I find that I work best when I am busy. I have a natural tendency to cruise, which is all very nice, but unless I’m flat out it means that everything takes longer than I intend, simply because I haven’t got the pedal to the metal. The first draft of a novel should, in theory, take two months to write. Ludmila, My Love is only halfway done and it’s already taken about three.

And Ludmila is not the only project I am working on. I need to edit the book before, Empire State, so I can get it out to beta readers. The beta readers will need time to read it, and then I need to allocate another block of editing time for when they all send the book back with their thoughts/critiques. My plan with Empire State is simple enough – get the manuscript in shape so I can start shopping it around by October this year. At the moment, October sounds like a long way off, but once I programme in the three required timeblocks (edit, beta reading, edit), it suddenly looks like a much shorter timeframe.

Another project which requires some hours right now is The Gospel of the Godless Stars. This is shaping up to be the next novel after Ludmila, My Love and my first collaboration. Wyoming-based author and poet Kate Sherrod is co-writing this weird Lovecraftian horror Western with me, and so far we’re having a ball getting the story together. I’ll blog about this properly soon, but the first step is to mesh our two outlines together into a single cohesive story in time for Balticon, which Kate is attending, so she can show it to some folk. Actually, meshing the outlines is the second step – the first step is to get my outline done! Balticon is held over the last weekend in May, which means I need to get the outline out to Kate in the next few days.

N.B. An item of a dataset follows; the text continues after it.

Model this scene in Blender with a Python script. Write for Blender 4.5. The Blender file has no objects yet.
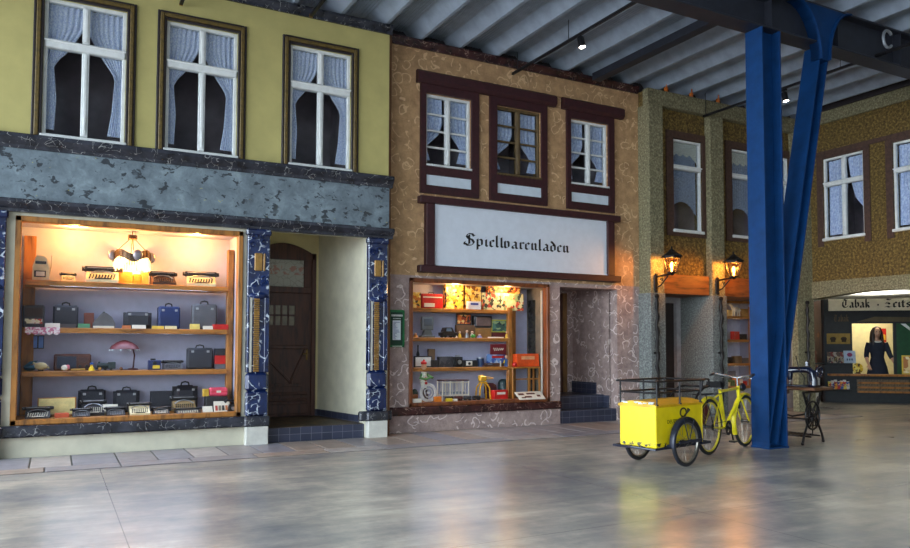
import bpy, bmesh, math, random
from mathutils import Vector, Matrix
random.seed(7)
C = bpy.context.scene.collection
PI = math.pi
sin, cos, rad = math.sin, math.cos, math.radians

# ---------------------------------------------------------------- camera numbers (solved from the photo's vanishing points)
FPX, YAW, TILT, ROLL, PPX, PPY, EYE = 751.7, rad(28.1), rad(2.7), rad(.127), 455.0, 309.9, 1.35
_fw = Vector((sin(YAW)*cos(TILT), cos(YAW)*cos(TILT), sin(TILT)))
_rt = Vector((cos(YAW), -sin(YAW), 0)); _up = _rt.cross(_fw)
_r2 = _rt*cos(ROLL)+_up*sin(ROLL); _u2 = -_rt*sin(ROLL)+_up*cos(ROLL)
def at(px, py, Y):
    """survey helper: the (x, z) where the sight line through a photo pixel meets the real plane y = Y"""
    d = _r2*(px-PPX)/FPX-_u2*(py-PPY)/FPX+_fw
    t = Y/d.y
    return d.x*t, EYE+d.z*t

# ---------------------------------------------------------------- materials
def lin(c):
    return tuple(((v/255)/12.92 if v/255 <= .04045 else ((v/255+.055)/1.055)**2.4) for v in c)+(1,)
_mats = {}
def _new(name):
    m = bpy.data.materials.new(name); m.use_nodes = True
    nt = m.node_tree; b = nt.nodes['Principled BSDF']
    return m, nt, b
def N(nt, t, **k):
    n = nt.nodes.new(t)
    for a, v in k.items():
        if a.startswith('i_'): n.inputs[a[2:].replace('_', ' ')].default_value = v
        else: setattr(n, a, v)
    return n
def ramp(nt, fac, stops):
    r = nt.nodes.new('ShaderNodeValToRGB'); e = r.color_ramp.elements
    while len(e) < len(stops): e.new(.5)
    for i, (p, c) in enumerate(stops):
        e[i].position = p; e[i].color = c if len(c) == 4 else lin(c)
    nt.links.new(fac, r.inputs[0]); return r.outputs[0]
def mixc(nt, fac, a, b):
    m = nt.nodes.new('ShaderNodeMix'); m.data_type = 'RGBA'
    for s, v in ((m.inputs[0], fac), (m.inputs[6], a), (m.inputs[7], b)):
        if hasattr(v, 'is_output'): nt.links.new(v, s)
        else: s.default_value = v if not (isinstance(v, tuple) and len(v) == 3) else lin(v)
    return m.outputs[2]
def coords(nt, scale=(1, 1, 1), rot=(0, 0, 0), warp=0, wscale=3):
    t = N(nt, 'ShaderNodeTexCoord'); mp = N(nt, 'ShaderNodeMapping')
    mp.inputs['Scale'].default_value = scale; mp.inputs['Rotation'].default_value = rot
    g = N(nt, 'ShaderNodeNewGeometry') if False else None
    nt.links.new(t.outputs['Object'], mp.inputs[0])
    o = mp.outputs[0]
    if warp:
        n = N(nt, 'ShaderNodeTexNoise', i_Scale=wscale, i_Detail=3.0); nt.links.new(o, n.inputs['Vector'])
        s = N(nt, 'ShaderNodeVectorMath', operation='SUBTRACT'); nt.links.new(n.outputs['Color'], s.inputs[0]); s.inputs[1].default_value = (.5, .5, .5)
        k = N(nt, 'ShaderNodeVectorMath', operation='SCALE'); nt.links.new(s.outputs[0], k.inputs[0]); k.inputs['Scale'].default_value = warp
        a = N(nt, 'ShaderNodeVectorMath', operation='ADD'); nt.links.new(o, a.inputs[0]); nt.links.new(k.outputs[0], a.inputs[1]); o = a.outputs[0]
    return o
def noise(nt, vec, scale, detail=4, out='Fac', rough=.55):
    n = N(nt, 'ShaderNodeTexNoise', i_Scale=scale, i_Detail=float(detail), i_Roughness=rough); nt.links.new(vec, n.inputs['Vector']); return n.outputs[out]
def math_(nt, op, a, b=None, c=None):
    n = N(nt, 'ShaderNodeMath', operation=op)
    for i, v in enumerate((a, b, c)):
        if v is None: continue
        if hasattr(v, 'is_output'): nt.links.new(v, n.inputs[i])
        else: n.inputs[i].default_value = v
    return n.outputs[0]
def bump(nt, b, h, strength=.3, dist=.02):
    n = N(nt, 'ShaderNodeBump'); n.inputs['Strength'].default_value = strength; n.inputs['Distance'].default_value = dist
    nt.links.new(h, n.inputs['Height']); nt.links.new(n.outputs[0], b.inputs['Normal'])

def M(name, col, rough=.5, metal=0.0, var=.12, scale=9, coat=0, bmp=0, spec=None):
    """plain surface with a little tonal variation"""
    if name in _mats: return _mats[name]
    m, nt, b = _new(name)
    v = coords(nt); f = noise(nt, v, scale, 4)
    d = tuple(max(0, x*(1-var)) for x in col); l = tuple(min(255, x*(1+var*.6)) for x in col)
    nt.links.new(ramp(nt, f, [(.3, d), (.7, l)]), b.inputs['Base Color'])
    b.inputs['Roughness'].default_value = rough; b.inputs['Metallic'].default_value = metal
    if coat: b.inputs['Coat Weight'].default_value = coat; b.inputs['Coat Roughness'].default_value = .08
    if spec is not None: b.inputs['Specular IOR Level'].default_value = spec
    if bmp: bump(nt, b, f, bmp)
    _mats[name] = m; return m
def wood(name, col, dark, scale=(2, 2, 14), rough=.45, rot=(0, 0, 0)):
    if name in _mats: return _mats[name]
    m, nt, b = _new(name)
    v = coords(nt, scale, rot, warp=.35, wscale=1.5)
    f = noise(nt, v, 2.2, 6, rough=.65)
    nt.links.new(ramp(nt, f, [(.32, dark), (.5, col), (.72, tuple(min(255, c*1.15) for c in col))]), b.inputs['Base Color'])
    b.inputs['Roughness'].default_value = rough
    _mats[name] = m; return m
def marble(name, base, mid, vein, scale=6, rough=.25, thick=.035, vmix=.85):
    if name in _mats: return _mats[name]
    m, nt, b = _new(name)
    v = coords(nt, warp=.45, wscale=2.2)
    vo = N(nt, 'ShaderNodeTexVoronoi', feature='DISTANCE_TO_EDGE', i_Scale=scale); nt.links.new(v, vo.inputs['Vector'])
    line = math_(nt, 'LESS_THAN', vo.outputs['Distance'], thick)
    mask = ramp(nt, noise(nt, coords(nt), scale*.9, 3), [(.5, (0, 0, 0, 1)), (.58, (1, 1, 1, 1))])
    fac = math_(nt, 'MULTIPLY', math_(nt, 'MULTIPLY', line, mask), vmix)
    bg = ramp(nt, noise(nt, v, scale*.5, 6), [(.35, base), (.7, mid)])
    nt.links.new(mixc(nt, fac, bg, lin(vein)), b.inputs['Base Color'])
    b.inputs['Roughness'].default_value = rough
    bump(nt, b, fac, .25, .01)
    _mats[name] = m; return m
def curls(name, base, dark, curl, scale=3.9, rough=.8, amount=.5, width=.034):
    """rough-cast plaster with short curved trowel strokes that stand proud and are lighter"""
    if name in _mats: return _mats[name]
    m, nt, b = _new(name)
    v = coords(nt, warp=.25, wscale=3.0)
    tot = None
    for k, (sc, off, r0) in enumerate(((scale, 0.0, .33), (scale*1.25, 3.7, .4))):
        mp = N(nt, 'ShaderNodeMapping'); mp.inputs['Location'].default_value = (off, off*.7, off*1.3); nt.links.new(v, mp.inputs[0])
        vo = N(nt, 'ShaderNodeTexVoronoi', i_Scale=sc); nt.links.new(mp.outputs[0], vo.inputs['Vector'])
        ring = math_(nt, 'LESS_THAN', math_(nt, 'ABSOLUTE', math_(nt, 'SUBTRACT', vo.outputs['Distance'], r0)), width*sc/4.5)
        mask = math_(nt, 'GREATER_THAN', noise(nt, mp.outputs[0], sc*1.1, 1), amount)
        r = math_(nt, 'MULTIPLY', ring, mask)
        tot = r if tot is None else math_(nt, 'MAXIMUM', tot, r)
    bg = ramp(nt, noise(nt, coords(nt), 7, 6, rough=.7), [(.32, dark), (.62, base)])
    fine = noise(nt, coords(nt), 60, 3)
    bg = mixc(nt, math_(nt, 'MULTIPLY', math_(nt, 'LESS_THAN', fine, .4), .45), bg, lin(dark))
    nt.links.new(mixc(nt, math_(nt, 'MULTIPLY', tot, .8), bg, lin(curl)), b.inputs['Base Color'])
    b.inputs['Roughness'].default_value = rough
    bump(nt, b, math_(nt, 'ADD', tot, math_(nt, 'MULTIPLY', fine, .5)), .5, .015)
    _mats[name] = m; return m
def stucco(name, base, dark, light, scale=28, rough=.9, strength=.6):
    if name in _mats: return _mats[name]
    m, nt, b = _new(name)
    f = noise(nt, coords(nt), scale, 5, rough=.7); g = noise(nt, coords(nt), 2.5, 3)
    c = ramp(nt, f, [(.34, dark), (.5, base), (.66, light)])
    nt.links.new(mixc(nt, math_(nt, 'MULTIPLY', g, .35), c, lin(dark)), b.inputs['Base Color'])
    b.inputs['Roughness'].default_value = rough; bump(nt, b, f, strength, .02)
    _mats[name] = m; return m
def emit(name, col, strength):
    if name in _mats: return _mats[name]
    m, nt, b = _new(name)
    b.inputs['Base Color'].default_value = lin(col); b.inputs['Emission Color'].default_value = lin(col); b.inputs['Emission Strength'].default_value = strength
    _mats[name] = m; return m
def glass(name, tint=(255, 255, 255), refl=.5, rough=.02):
    """thin pane: clear straight through, mirror sheen growing towards grazing"""
    if name in _mats: return _mats[name]
    m, nt, b = _new(name); nt.nodes.remove(b)
    t = N(nt, 'ShaderNodeBsdfTransparent'); t.inputs[0].default_value = lin(tint)
    g = N(nt, 'ShaderNodeBsdfGlossy'); g.inputs['Roughness'].default_value = rough
    fr = N(nt, 'ShaderNodeFresnel', i_IOR=1.45); mx = N(nt, 'ShaderNodeMixShader')
    nt.links.new(math_(nt, 'MULTIPLY', fr.outputs[0], refl), mx.inputs[0]); nt.links.new(t.outputs[0], mx.inputs[1]); nt.links.new(g.outputs[0], mx.inputs[2])
    nt.links.new(mx.outputs[0], nt.nodes['Material Output'].inputs[0])
    _mats[name] = m; return m
def patches(name, cols, scale=14, rough=.5, metric='MANHATTAN', stretch=(1, 1, 1)):
    """printed cardboard / book page: many small blocks of colour"""
    if name in _mats: return _mats[name]
    m, nt, b = _new(name)
    v = coords(nt, stretch, warp=.03, wscale=9)
    vo = N(nt, 'ShaderNodeTexVoronoi', distance=metric, i_Scale=scale); nt.links.new(v, vo.inputs['Vector'])
    s = N(nt, 'ShaderNodeSeparateColor'); nt.links.new(vo.outputs['Color'], s.inputs[0])
    n = len(cols); r = nt.nodes.new('ShaderNodeValToRGB'); r.color_ramp.interpolation = 'CONSTANT'; e = r.color_ramp.elements
    while len(e) < n: e.new(.5)
    for i, c in enumerate(cols): e[i].position = i/n; e[i].color = lin(c)
    nt.links.new(s.outputs[0], r.inputs[0]); nt.links.new(r.outputs[0], b.inputs['Base Color'])
    b.inputs['Roughness'].default_value = rough
    _mats[name] = m; return m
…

So busy, and busy is good, right? Yes, it would be, if it weren’t for the fact that I’m still stuck in cruise mode. A couple of weeks ago I had a night or two where I didn’t get much sleep for whatever reason, which threw out my early morning writing routine as I got up too late. And hey presto, the morning routine has been out of whack since then. Add to that a hefty workload from the day gig – including weekend work – and suddenly I’ve done hardly any writing, zero editing, and only a little outlining.

The worst part about it is that there is no-one else to blame but myself. I control when I get up and when I go to bed. Also, I’m in the very fortunate position of being able to control how much day gig work I do. More than most people, I think, I have control over the hours of my day and what I use them for.

But the only way is up, or forward, or however the song goes. Is that even a song? The solution is simple – get up early and re-establish the writing routine; watch the among of day gig work I take on; schedule schedule schedule writing projects.

I’m a routinised person. I love lists. I love calendars and dates and deadlines. So over the next few days I’m going to do some proper planning and scheduling for my writing projects. To this end, I’ve added some little progress bars to the front page of this blog, over on the right there. Wordcount is an easy metric to measure, and while I keep my own detailed spreadsheets on progress, perhaps seeing (and regularly updating) these public trackers will provide just a little more impetus to get things done. Editing Empire State is harder to measure, but will be done by page and date – I’ll put up a tracker for that as soon as I’ve worked out the best method and deadline. Incidentally, the 68 words on Gospel are actual words rather than outline (outlining being even harder to measure than editing), but I don’t expect that number to change significantly until the first draft of Ludmila, My Love is done and dusted.